Islam sebagai agama yang mengatur seluruh aspek kehidupan manusia dan memperkenalkan konsep ‘kaffah’, mewanti-wanti pertemanan ini melalui sabda Rasulullah Saw, “Permisalan teman yang baik dan teman yang buruk ibarat seorang penjual minyak wangi dan seorang pandai besi. Penjual minyak wangi mungkin akan memberimu minyak wangi, atau engkau bisa membeli minyak wangi darinya. Kalaupun tidak, engkau tetap mendapatkan bau harum darinya. Sedangkan pandai besi, bisa jadi (percikan apinya) mengenai pakaianmu. Kalaupun tidak, engkau tetap mendapatkan bau asapnya yang tidak sedap.” (H.R. Bukhari dan Muslim)
Sebuah permisalan yang mudah dicerna sekaligus harapan Beliau Saw, agar berteman dengan orang yang berakal (baca : pandai dan berilmu), rajin beribadah kepada Allah Swt, sehat lahir dan batin serta berakhlak karimah. Anjuran untuk berteman dengan orang yang baik hati, jujur, bertanggung jawab, mengajak pada kebaikan, pandai berterima kasih, suka menghargai orang lain, cermat, cekatan, dan produktif.

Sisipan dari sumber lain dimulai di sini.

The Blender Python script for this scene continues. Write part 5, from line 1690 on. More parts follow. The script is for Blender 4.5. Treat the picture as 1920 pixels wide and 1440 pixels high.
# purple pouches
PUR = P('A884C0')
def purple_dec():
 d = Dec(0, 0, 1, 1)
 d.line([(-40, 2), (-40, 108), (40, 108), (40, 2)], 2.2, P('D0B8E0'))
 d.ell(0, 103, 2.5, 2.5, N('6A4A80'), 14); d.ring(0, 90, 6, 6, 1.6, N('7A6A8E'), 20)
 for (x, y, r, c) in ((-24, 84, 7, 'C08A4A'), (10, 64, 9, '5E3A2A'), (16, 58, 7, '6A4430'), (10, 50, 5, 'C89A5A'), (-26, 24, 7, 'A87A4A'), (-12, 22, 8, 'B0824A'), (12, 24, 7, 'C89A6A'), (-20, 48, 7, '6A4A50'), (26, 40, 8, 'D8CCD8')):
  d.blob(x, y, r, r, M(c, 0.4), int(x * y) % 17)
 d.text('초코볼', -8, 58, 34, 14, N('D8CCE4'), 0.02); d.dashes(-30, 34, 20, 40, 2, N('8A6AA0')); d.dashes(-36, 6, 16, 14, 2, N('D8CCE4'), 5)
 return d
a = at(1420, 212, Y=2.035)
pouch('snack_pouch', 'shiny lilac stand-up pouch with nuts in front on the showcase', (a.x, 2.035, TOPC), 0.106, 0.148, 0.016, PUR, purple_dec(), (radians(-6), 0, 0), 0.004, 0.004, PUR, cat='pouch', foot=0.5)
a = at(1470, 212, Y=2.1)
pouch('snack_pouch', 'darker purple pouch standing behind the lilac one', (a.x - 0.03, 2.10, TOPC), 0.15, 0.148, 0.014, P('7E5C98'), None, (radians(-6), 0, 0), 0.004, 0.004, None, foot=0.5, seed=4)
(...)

Peringatan dini untuk tidak mendekati lingkungan yang buruk. Menjauhi dan tidak mengakrabi orang yang bodoh, tidak berilmu, rakus dengan dunia, dan membuat lupa kepada akhirat. Menjauhi orang yang buruk sikap dan perilakunya, seperti suka berbohong, memfitnah, menyombongkan diri, meminta-minta, mengambil milik orang lain, tidak suka berbagi, picik, malas, boros dan lainnya.
Pertemanan sebagai kebutuhan sehari-hari dan tidak bisa dihindari. Bersama teman, anak bermain, bercanda, berbagi, bercengkerama, senang, dan sukses. Terkadang dengan teman, anak terluka fisiknya, babak belur, berkelahi, terluka hatinya hingga bermusuhan, bahkan sampai kepada kasus penganiayaan bahkan pembunuhan oleh teman sendiri.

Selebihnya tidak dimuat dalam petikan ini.